If Hartman is intercepted twice, that could easily be interpreted as continued development from senior safety Xavier Watts. Watts may be both the best story on Notre Dame’s roster in 2023 and the most pivotal piece of the defense. A former receiver, he made the choice last preseason to fully commit to a position change to safety rather than rejoin the depleted receivers corps. On the depth chart, catching passes was a clearer path to playing time, but Watts had realized he might be a better safety than receiver in the long-term.

By now, he looks like a clear starter on the defensive backline while senior Ramon Henderson and sixth-year DJ Brown compete to join him. They both have more experience, but Watts’s athleticism has elevated him into a leading role.

Defensive coordinator Al Golden will need that athleticism to yield turnovers, an Irish deficiency through much of 2022. Sure-tackling is a necessary and underrated asset from a safety, so Watts already represents a high floor, but if he can get his hands on a couple Hartman passes next week, that may be more positive news than negative, even if the summer will then be spent worrying about Hartman’s mild gunslinger streak.

Similarly, Notre Dame’s cornerbacks are further along in their ascension than the Irish receivers are. Both positions were woefully recruited for chunks of the 2017-21 resurgence, but cornerbacks coach Mike Mickens has been able to restock his position quicker than receivers coach Chansi Stuckey has, partly because he needs just three quality players to have a top-line rotation and partly because he had a two-year headstart on Stuckey.
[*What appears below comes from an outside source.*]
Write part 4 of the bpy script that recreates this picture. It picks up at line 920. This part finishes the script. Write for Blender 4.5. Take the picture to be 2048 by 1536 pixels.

Notre Dame’s receivers are no longer the depth-shattered worry that cost the Irish for the 13 games between the 2021 Fiesta Bowl and the 2022 Gator Bowl, but they are not yet at a point where preseason All-American Benjamin Morrison needs to worry about getting beaten repeatedly. If Hartman struggles to find Chris Tyree deep or Jayden Thomas along the sideline, that could be nothing more than reinforcement that Notre Dame’s secondary may be a strength in 2023.
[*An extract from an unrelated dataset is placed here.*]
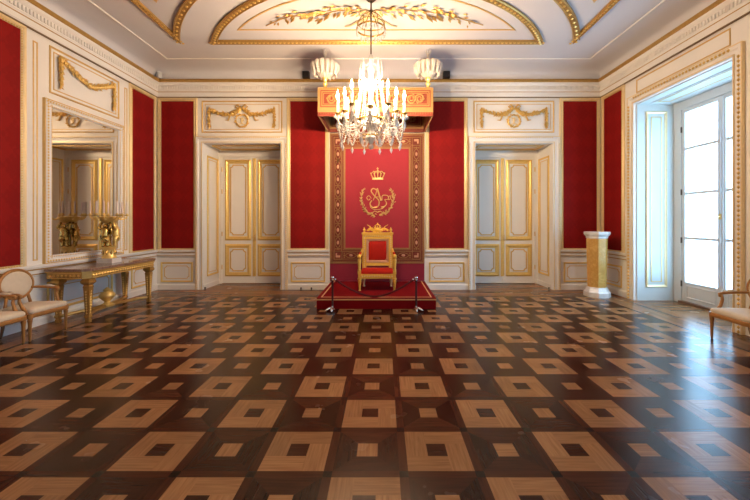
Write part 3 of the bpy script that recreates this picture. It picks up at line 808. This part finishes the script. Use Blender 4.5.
for s in (-1, 1):     # feather plumes at the front corners
    pxp = (325.2-PX if s < 0 else 428.2-PX)*7.68/F - cc
    mb = MB(); mb.lathe([(.09,hz-.02),(.09,hz+.02),(.04,hz+.05),(.035,hz+.10),(.06,hz+.14),(.03,hz+.18),(.05,hz+.24),(.10,hz+.30),(.03,hz+.32)], (pxp,.16,0), 12)
    o = mb.build('plume_holder', M['gold'], t, True, 40)
    mb = MB()
    for i in range(15):
        a = 2*PI*i/15
        pts = []; rs = []
        for k in range(9):
            q = k/8; r = .05+.215*math.sin(q*PI*.70)**.9; z = hz+.28+.30*math.sin(min(1,q*1.5)*PI*.5)-.42*max(0,q-.5)**1.25*1.5
            pts.append((pxp+r*math.cos(a), .16+r*math.sin(a), z)); rs.append(.028+.036*math.sin(PI*min(1,q+.08)))
        mb.tube(pts, rs, 6)
    for i in range(7):
        a = 2*PI*i/7+.3
        mb.tube([(pxp,.16,hz+.3),(pxp+.05*math.cos(a),.16+.05*math.sin(a),hz+.5),(pxp+.10*math.cos(a),.16+.10*math.sin(a),hz+.64),(pxp+.15*math.cos(a),.16+.15*math.sin(a),hz+.60)], [.03,.05,.05,.03], 6)
    mb.ell((pxp,.16,hz+.56), .12, .12, .07)
    mb.build('feather_plume', M['feather'], o, True)
    mb = MB()
    for i in range(5):
        a = 2*PI*i/5
        mb.tube([(pxp,.16,hz+.6),(pxp+.02*math.cos(a),.16+.02*math.sin(a),hz+.75),(pxp+.07*math.cos(a),.16+.07*math.sin(a),hz+.88)], [.012,.014,.003], 5)
    mb.build('aigrette', M['feather'], o, True)

# ------------------------------------------------------------------ throne (faces -y)
t = thing('throne', 'gilded throne with red velvet seat and back on the platform', 'throne', (-.148, 7.62, DZ+.004))
G = M['thronegold']
mb = MB()
mb.box(-.40,.40,-.03,.03,.265,.36); mb.box(-.36,.36,.50,.55,.265,.36); mb.box(-.40,-.345,.03,.50,.265,.36); mb.box(.345,.40,.03,.50,.265,.36)
fr = mb.build('seat_frame', G, t)
mb = MB(); mb.beads(lambda u, v, w: (u, -.03-w, v), [(-.34,.3125),(.34,.3125)], 0, 0, .018, .05, False); mb.build('carved_course', M['goldpale'], fr)
mb = MB(); mb.rbox(-.35,.35,-.02,.5,.33,.435,.045,.02); mb.build('seat_cushion', M['throne_red'], t, True, 50)
legp = [(.022,0),(.03,.01),(.02,.03),(.022,.05),(.038,.19),(.045,.21),(.03,.225),(.048,.24),(.048,.27)]
for x in (-.37,.37):
    mb = MB(); mb.lathe(legp, (x,0,0), 12); mb.build('leg', G, t, True, 40)
for x in (-.31,.31):
    mb = MB(); mb.lathe(legp, (x,.525,0), 12); mb.build('leg', M['goldpale'], t, True, 40)
for s in (-1, 1):
    mb = MB()
    x = s*.375
    mb.box(x-.035,x+.035,-.035,.035,.36,.42); mb.lathe([(.03,.42),(.038,.44),(.026,.47),(.036,.60),(.042,.66),(.03,.68),(.04,.70)], (x,0,0), 10)
    mb.tube([(x,-.04,.73),(x,.0,.74),(x,.14,.735),(s*.36,.32,.76),(s*.335,.56,.84)], [.03,.045,.038,.034,.03], 8)
    mb.ell((x,-.045,.725), .042,.03,.042)
    a = mb.build('arm', G, t, True, 50)
    mb = MB(); mb.tube([(x,.06,.772),(x-.005*s,.16,.778),(s*.362,.28,.79)], [.018,.03,.02], 8); mb.build('arm_pad', M['throne_red'], a, True)
# back: tilted slightly
def PK(u, v, w): return (u, .53+.07*(v-.36)-w, v)
mb = MB()
mb.slab(PK,-.345,-.255,.30,1.18,-.035,.035); mb.slab(PK,.255,.345,.30,1.18,-.035,.035)
mb.slab(PK,-.255,.255,1.08,1.20,-.035,.035); mb.slab(PK,-.255,.255,.47,.54,-.03,.03); mb.slab(PK,-.36,.36,1.18,1.225,-.045,.05)
bf = mb.build('back_frame', G, t)
gp = lambda u, v, w: PK(u, v, w+.03)
mb = MB(); mb.beads(gp, rect(-.30,.30,.42,1.14), 0, .01, .016, .042); mb.build('carved_course', M['goldpale'], bf)
mb = MB(); mb.slab(PK,-.255,.255,.54,1.08,-.02,.0); mb.sweep(PK, rect(-.25,.25,.545,1.075), [(0,0),(0,.03),(.04,.022),(.05,.0)]); mb.build('back_border', M['rosethread'], t)
mb = MB()
n = 8; vs = []; fs = []
for i in range(n+1):
    for j in range(n+1):
        a, b_ = i/n, j/n
        vs.append(PK(-.205+.41*a, .585+.45*b_, .004+.035*(math.sin(PI*a)*math.sin(PI*b_))**.5 if 0 < i < n and 0 < j < n else .0))
for i in range(n):
    for j in range(n): fs.append((i*(n+1)+j,(i+1)*(n+1)+j,(i+1)*(n+1)+j+1,i*(n+1)+j+1))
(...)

Whether that includes rising junior Lorenzo Styles catching passes or defending them, that truth about the secondary should be remembered amidst any criticism of the passing game.
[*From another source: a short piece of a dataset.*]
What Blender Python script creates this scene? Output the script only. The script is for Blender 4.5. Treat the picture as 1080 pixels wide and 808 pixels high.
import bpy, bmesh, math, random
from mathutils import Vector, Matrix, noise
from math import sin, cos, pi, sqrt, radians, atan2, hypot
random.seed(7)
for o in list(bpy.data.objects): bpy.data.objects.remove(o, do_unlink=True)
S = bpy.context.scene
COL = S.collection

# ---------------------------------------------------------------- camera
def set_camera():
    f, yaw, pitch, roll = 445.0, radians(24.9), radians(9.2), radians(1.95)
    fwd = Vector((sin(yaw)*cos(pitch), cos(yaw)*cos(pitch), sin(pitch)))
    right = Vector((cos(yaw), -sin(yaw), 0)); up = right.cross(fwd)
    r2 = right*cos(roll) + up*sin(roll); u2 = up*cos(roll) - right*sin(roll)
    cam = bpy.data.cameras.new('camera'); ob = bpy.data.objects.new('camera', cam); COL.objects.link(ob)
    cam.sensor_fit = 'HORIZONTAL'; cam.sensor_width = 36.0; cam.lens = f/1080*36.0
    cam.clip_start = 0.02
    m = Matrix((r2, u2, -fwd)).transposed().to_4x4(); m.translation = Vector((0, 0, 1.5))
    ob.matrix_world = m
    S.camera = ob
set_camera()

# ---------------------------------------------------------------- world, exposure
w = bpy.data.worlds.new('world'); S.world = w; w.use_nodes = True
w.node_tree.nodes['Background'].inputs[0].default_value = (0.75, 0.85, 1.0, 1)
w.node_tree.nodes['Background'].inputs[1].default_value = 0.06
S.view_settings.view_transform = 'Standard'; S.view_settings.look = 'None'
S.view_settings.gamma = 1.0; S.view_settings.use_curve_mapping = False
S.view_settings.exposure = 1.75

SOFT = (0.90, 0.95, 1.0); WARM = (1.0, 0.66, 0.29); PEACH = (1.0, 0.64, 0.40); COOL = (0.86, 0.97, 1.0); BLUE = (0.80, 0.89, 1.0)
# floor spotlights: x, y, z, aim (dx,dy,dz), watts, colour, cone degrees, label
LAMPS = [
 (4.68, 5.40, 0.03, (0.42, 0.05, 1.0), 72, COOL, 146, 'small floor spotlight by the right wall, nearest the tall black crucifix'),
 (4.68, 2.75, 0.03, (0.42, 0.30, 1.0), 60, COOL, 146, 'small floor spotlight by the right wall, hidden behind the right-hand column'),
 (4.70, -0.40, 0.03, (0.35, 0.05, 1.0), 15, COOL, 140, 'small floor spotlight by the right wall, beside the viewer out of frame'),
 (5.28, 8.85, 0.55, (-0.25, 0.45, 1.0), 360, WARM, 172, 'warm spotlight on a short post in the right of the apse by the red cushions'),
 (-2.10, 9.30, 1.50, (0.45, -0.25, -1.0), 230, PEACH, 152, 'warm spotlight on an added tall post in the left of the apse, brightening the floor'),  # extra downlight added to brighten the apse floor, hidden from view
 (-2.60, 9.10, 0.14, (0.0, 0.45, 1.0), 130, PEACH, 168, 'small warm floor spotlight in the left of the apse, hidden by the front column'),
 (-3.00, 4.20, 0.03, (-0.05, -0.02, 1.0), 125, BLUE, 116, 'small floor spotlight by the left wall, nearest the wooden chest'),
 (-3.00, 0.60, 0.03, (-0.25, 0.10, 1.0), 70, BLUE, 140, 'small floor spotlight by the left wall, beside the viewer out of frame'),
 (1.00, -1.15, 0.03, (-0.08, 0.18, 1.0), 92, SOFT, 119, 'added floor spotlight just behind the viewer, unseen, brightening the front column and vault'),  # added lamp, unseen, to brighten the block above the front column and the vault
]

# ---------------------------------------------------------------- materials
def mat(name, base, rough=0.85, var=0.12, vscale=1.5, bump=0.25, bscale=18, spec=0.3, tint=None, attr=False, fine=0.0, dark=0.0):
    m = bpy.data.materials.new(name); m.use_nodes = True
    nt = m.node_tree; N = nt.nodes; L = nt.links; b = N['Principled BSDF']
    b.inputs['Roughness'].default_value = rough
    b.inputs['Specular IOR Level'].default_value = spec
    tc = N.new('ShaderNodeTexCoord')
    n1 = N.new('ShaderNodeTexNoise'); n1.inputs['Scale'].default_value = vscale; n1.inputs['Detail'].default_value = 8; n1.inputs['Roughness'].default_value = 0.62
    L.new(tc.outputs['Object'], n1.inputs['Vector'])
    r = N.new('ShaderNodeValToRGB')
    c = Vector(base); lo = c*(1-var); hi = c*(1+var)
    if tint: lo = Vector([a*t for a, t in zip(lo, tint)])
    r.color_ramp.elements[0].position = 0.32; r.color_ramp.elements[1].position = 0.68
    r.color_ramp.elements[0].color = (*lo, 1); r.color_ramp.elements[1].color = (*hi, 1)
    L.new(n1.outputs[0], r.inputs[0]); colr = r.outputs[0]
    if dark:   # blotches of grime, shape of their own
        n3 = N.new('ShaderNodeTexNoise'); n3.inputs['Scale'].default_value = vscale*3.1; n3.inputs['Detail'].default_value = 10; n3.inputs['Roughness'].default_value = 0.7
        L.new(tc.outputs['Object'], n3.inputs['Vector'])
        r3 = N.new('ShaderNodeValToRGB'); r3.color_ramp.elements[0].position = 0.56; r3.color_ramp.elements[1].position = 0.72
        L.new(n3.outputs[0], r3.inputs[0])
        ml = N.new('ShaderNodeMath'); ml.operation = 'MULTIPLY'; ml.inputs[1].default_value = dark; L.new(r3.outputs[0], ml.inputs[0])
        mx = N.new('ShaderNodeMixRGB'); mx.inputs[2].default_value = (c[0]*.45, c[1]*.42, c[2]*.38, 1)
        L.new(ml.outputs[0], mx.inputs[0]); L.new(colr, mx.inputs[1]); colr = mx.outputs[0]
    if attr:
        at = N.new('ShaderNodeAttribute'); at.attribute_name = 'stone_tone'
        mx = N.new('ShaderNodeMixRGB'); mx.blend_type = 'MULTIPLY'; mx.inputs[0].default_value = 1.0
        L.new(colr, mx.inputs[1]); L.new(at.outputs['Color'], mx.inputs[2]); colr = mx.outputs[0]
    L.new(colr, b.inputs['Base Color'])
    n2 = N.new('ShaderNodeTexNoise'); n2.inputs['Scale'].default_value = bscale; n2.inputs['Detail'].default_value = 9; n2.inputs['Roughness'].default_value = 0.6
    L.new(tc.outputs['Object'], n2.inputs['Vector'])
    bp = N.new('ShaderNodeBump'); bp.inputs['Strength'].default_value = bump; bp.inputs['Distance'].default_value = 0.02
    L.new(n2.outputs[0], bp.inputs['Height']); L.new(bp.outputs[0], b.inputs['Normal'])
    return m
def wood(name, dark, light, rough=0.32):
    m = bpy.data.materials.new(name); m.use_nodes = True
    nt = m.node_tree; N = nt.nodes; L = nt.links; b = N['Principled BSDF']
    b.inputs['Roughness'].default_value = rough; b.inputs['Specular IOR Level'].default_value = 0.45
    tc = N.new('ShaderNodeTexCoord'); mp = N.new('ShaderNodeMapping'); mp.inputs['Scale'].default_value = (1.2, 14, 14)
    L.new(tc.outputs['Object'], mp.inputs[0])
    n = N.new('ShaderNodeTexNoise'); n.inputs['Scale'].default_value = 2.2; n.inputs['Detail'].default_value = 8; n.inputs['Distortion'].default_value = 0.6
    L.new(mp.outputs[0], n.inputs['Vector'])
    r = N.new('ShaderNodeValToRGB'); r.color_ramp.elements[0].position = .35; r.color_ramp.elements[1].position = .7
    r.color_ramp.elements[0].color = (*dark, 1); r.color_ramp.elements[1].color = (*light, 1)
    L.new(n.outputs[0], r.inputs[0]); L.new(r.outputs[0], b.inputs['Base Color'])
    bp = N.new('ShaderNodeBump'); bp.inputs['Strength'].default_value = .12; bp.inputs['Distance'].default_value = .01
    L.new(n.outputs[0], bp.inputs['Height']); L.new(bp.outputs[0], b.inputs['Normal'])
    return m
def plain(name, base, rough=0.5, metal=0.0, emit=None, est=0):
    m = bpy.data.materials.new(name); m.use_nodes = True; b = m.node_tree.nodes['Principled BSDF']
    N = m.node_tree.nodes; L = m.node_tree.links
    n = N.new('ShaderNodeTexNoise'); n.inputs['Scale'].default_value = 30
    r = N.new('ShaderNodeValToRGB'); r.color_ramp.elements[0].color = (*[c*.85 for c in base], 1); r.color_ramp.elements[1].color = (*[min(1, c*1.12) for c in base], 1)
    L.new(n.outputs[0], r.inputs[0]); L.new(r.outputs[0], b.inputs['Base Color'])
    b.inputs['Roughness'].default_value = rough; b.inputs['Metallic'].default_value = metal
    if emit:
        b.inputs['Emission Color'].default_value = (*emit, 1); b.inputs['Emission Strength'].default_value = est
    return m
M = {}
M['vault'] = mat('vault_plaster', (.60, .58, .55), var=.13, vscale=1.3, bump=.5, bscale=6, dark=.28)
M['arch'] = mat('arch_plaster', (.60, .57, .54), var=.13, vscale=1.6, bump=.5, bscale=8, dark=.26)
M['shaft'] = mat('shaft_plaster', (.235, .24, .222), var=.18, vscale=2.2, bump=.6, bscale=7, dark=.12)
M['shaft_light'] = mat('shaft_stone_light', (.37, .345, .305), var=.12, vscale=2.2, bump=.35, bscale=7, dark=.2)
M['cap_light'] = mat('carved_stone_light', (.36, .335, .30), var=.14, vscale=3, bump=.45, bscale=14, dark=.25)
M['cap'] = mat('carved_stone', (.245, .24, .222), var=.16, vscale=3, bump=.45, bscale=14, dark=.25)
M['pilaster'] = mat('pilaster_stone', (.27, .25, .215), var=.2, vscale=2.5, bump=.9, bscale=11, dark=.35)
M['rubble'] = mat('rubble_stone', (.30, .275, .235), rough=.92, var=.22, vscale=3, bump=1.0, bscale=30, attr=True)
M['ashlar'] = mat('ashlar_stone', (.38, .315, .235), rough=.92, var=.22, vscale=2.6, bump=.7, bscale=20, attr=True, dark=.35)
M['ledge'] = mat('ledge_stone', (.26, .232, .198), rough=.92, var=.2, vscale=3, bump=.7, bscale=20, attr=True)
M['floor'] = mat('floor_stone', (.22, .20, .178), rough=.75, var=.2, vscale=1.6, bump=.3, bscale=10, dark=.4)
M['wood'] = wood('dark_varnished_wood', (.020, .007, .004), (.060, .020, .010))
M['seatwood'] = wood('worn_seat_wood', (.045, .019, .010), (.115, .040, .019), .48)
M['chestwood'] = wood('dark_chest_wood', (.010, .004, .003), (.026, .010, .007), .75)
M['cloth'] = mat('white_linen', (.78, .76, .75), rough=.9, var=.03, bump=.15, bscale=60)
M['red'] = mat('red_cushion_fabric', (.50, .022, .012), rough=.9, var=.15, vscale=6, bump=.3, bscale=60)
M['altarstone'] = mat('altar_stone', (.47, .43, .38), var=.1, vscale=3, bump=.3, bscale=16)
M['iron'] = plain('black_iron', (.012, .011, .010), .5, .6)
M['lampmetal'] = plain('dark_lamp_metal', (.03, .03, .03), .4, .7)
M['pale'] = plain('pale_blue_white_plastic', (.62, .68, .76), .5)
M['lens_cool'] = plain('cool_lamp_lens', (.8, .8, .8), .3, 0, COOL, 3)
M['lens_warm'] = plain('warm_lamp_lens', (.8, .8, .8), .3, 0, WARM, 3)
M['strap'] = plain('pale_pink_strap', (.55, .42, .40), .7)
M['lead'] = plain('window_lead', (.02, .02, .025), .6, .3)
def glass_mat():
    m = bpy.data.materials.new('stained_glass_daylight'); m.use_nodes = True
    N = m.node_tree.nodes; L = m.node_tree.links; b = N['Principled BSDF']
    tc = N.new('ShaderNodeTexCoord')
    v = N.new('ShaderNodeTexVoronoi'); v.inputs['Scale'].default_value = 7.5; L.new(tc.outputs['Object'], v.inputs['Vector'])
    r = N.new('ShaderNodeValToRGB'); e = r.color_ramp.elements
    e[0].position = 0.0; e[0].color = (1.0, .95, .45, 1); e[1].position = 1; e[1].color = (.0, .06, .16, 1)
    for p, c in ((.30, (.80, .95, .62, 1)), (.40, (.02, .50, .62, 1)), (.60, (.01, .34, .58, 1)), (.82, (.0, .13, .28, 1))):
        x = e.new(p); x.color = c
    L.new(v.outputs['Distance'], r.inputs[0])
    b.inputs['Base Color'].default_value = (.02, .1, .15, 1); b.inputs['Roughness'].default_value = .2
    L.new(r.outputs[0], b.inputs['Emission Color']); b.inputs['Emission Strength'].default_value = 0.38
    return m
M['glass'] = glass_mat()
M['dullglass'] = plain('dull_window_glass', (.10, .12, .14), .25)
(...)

Hartman may also find himself under pressure, as Golden’s second season has apparently brought a new mixture of blitzes, using linebackers in more unique fashions. If Jack Kiser and Jaylen Sneed are blowing past Notre Dame’s new starting guards, that is a veteran and a playmaker doing what they do best. It does not mean Andrew Kristofic, Billy Schrauth, Michael Carmody and Rocco Spindler are all lost causes.

Offensive lines take time to coalesce; if no other truth was gleaned from September of 2020, September of 2021 and September of 2022, let it be that. Remembering that should be Liam Eichenberg’s and Josh Lugg’s legacies, as they had to repeatedly preach it.

Sneed, in particular, frustrating Hartman and/or Tyler Buchner next week would bode well for him doing so in the fall and providing the Irish desperately needed linebacker depth.

The dichotomy of the spring game is that it is impossible to know which is reality. Any Notre Dame failure also means Notre Dame success. Any Irish letdown also suggests Irish development.